TO BE DONE: Copy out exactly the lines from the first line of the material below through the line containing "random.seed(4)", and nothing beyond them.

DATA:
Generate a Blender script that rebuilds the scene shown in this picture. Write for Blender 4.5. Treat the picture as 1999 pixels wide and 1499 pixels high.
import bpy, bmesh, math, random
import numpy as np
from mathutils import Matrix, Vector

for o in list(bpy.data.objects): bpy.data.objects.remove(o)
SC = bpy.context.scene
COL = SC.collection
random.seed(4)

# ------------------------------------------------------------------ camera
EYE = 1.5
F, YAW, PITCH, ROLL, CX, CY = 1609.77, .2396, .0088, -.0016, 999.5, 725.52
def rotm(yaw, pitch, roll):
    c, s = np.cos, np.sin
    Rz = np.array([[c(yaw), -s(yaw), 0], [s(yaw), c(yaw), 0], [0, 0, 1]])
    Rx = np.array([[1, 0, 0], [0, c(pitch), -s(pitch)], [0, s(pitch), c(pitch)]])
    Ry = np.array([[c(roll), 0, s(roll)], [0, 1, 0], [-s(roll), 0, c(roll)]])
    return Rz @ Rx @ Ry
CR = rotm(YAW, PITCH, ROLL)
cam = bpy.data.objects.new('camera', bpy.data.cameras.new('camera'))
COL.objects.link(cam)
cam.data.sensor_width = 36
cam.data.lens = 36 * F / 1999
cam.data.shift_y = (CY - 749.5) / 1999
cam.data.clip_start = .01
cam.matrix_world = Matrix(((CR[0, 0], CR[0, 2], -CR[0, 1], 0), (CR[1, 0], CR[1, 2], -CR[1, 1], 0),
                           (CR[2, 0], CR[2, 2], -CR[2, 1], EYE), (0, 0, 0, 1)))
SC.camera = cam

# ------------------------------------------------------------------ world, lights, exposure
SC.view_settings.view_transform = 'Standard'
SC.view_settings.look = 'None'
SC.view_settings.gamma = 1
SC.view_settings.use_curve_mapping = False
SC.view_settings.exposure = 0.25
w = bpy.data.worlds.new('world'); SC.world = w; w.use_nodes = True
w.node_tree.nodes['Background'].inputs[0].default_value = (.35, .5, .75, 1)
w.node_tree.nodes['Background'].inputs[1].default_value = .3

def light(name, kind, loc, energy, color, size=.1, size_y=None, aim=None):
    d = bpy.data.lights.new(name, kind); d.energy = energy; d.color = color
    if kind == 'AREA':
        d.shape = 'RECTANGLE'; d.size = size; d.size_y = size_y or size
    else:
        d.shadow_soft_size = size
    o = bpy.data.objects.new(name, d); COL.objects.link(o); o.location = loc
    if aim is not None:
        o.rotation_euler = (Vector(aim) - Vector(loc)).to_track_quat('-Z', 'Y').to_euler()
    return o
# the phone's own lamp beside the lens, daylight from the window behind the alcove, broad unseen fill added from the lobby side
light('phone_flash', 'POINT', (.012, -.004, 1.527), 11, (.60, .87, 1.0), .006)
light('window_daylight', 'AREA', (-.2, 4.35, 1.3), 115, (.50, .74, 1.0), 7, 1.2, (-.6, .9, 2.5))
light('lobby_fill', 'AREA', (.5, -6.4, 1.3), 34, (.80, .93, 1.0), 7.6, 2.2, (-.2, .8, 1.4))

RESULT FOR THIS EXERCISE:
Generate a Blender script that rebuilds the scene shown in this picture. Write for Blender 4.5. Treat the picture as 1999 pixels wide and 1499 pixels high.
import bpy, bmesh, math, random
import numpy as np
from mathutils import Matrix, Vector

for o in list(bpy.data.objects): bpy.data.objects.remove(o)
SC = bpy.context.scene
COL = SC.collection
random.seed(4)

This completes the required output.